On Hamiltonian bypasses in digraphs and bipartite digraphs

TL;DR

This paper investigates conditions under which digraphs and bipartite digraphs contain Hamiltonian bypasses, providing new bounds and extending previous results in Hamiltonian path theory.

Contribution

The paper introduces a conjecture on degree conditions for Hamiltonian bypasses and proves new theorems that improve existing bounds for digraphs and bipartite digraphs.

Findings

If a 2-strong digraph is Hamiltonian or a vertex has degree > (p-1)/3, it contains a Hamiltonian bypass.

Certain degree sum conditions in bipartite digraphs guarantee the existence of a Hamiltonian bypass.
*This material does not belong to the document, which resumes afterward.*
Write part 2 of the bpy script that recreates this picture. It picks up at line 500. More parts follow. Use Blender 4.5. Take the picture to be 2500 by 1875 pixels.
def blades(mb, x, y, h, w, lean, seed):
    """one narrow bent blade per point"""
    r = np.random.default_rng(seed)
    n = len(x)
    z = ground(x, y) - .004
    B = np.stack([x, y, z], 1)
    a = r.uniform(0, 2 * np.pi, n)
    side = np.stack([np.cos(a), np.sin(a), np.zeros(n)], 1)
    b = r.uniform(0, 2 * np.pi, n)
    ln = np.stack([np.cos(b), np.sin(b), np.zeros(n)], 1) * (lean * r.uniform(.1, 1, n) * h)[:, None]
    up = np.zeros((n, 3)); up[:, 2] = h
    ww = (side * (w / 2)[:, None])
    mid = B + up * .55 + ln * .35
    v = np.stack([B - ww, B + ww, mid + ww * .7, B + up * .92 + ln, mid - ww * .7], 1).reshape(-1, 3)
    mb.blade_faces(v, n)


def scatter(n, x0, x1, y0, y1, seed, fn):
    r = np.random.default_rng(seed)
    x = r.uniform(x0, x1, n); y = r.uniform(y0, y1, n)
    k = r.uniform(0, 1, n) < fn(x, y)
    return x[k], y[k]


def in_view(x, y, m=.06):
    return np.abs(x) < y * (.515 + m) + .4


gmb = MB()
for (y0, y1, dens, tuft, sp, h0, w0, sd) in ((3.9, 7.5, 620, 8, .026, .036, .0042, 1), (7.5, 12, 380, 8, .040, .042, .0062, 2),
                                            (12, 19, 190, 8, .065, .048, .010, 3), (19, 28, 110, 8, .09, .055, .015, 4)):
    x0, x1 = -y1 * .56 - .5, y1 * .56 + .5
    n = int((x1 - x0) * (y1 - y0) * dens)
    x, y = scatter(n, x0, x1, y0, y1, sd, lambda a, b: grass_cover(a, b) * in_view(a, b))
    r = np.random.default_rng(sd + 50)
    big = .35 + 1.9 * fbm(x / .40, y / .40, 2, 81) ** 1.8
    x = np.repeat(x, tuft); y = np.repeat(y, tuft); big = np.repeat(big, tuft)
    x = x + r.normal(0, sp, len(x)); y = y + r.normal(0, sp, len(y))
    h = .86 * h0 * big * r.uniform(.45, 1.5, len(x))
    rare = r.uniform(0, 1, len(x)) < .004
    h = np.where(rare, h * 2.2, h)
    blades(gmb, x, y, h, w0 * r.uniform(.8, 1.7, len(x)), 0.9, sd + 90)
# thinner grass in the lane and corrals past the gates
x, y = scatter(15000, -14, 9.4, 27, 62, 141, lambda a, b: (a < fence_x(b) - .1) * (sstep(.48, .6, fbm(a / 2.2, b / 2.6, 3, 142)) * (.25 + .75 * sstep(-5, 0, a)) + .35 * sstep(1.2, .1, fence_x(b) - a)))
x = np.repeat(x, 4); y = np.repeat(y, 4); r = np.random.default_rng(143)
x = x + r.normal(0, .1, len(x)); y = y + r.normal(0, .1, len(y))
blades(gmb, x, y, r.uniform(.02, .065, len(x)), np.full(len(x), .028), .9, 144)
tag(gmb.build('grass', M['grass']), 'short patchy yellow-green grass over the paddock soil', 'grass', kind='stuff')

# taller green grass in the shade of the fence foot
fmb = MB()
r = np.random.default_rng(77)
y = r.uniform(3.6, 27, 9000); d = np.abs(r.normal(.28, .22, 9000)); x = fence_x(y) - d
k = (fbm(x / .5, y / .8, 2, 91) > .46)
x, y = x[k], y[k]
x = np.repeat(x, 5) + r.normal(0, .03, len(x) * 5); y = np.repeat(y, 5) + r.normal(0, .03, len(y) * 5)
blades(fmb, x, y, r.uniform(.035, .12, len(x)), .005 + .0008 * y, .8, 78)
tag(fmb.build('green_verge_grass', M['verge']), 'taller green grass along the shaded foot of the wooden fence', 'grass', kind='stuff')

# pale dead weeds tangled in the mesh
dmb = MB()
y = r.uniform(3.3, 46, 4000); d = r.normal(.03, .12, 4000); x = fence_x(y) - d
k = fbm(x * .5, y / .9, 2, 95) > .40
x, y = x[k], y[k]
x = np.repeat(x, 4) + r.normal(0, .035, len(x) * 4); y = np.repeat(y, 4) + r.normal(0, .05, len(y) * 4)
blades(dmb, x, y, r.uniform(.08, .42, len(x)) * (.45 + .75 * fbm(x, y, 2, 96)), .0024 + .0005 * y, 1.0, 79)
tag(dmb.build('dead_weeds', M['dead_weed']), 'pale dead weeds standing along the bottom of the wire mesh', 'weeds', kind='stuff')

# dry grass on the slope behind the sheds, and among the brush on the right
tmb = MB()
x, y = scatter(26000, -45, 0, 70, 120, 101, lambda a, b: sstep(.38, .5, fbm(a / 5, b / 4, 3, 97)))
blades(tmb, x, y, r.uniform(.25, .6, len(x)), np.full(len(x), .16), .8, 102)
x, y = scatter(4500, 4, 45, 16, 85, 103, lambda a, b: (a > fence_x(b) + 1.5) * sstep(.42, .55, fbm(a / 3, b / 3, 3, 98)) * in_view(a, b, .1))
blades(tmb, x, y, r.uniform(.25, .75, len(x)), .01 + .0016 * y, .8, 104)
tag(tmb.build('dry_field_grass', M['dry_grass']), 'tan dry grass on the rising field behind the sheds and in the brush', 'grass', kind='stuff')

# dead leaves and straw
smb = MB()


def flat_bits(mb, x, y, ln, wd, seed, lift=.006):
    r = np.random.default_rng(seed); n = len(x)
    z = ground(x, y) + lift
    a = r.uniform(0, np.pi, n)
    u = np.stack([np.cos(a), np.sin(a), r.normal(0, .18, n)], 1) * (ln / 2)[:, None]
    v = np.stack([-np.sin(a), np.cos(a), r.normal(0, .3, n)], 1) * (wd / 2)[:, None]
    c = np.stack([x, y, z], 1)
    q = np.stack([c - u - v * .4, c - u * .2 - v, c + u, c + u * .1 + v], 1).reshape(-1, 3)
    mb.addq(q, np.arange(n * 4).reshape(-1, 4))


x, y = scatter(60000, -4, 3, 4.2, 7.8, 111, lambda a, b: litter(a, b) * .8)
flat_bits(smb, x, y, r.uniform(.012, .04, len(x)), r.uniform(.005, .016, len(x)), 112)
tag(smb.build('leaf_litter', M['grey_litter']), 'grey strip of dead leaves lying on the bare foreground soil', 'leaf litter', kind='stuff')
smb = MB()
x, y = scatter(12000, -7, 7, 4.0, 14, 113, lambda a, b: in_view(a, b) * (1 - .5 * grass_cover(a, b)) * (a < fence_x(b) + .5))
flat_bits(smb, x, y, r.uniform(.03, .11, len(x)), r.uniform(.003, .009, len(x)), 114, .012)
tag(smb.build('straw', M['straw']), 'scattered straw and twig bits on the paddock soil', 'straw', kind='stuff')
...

The lower bound for degree sum in bipartite digraphs is shown to be sharp.

Abstract

A Hamiltonian path in a digraph $D$ in which the initial vertex dominates the terminal vertex is called a Hamiltonian bypass. Let $D$ be a 2-strong digraph of order $p\geq 3$ and let $z$ be some vertex of $D$. Suppose that every vertex of $D$ other than $z$ has degree at least $p$. We introduce and study a conjecture which claims that there exists a smallest integer $k$ such that if $d(z)\geq k$, then $D$ contains a Hamiltonian bypass. In this paper, we prove: (i) If $D$ is Hamiltonian or $z$ has a degree greater than $(p-1)/3$, then $D$ contains a Hamiltonian bypass. (ii) If a strong balanced bipartite digraph $B$ of order $2a\geq 6$ satisfies the condition that $d^+(u)+d^-(v)\geq a+1$ for all vertices $u$ and $v$ from different partite sets such that $B$ does not contain the arc $uv$, then $B$ contains a Hamiltonian bypass. Furthermore, the lower bound $a+1$ is sharp. The first result improves a result of Benhocine (J. of Graph Theory, 8, 1984) and a result of the author (Math. Problems of Computer Science, 54, 2020) We also suggest some conjectures and problems.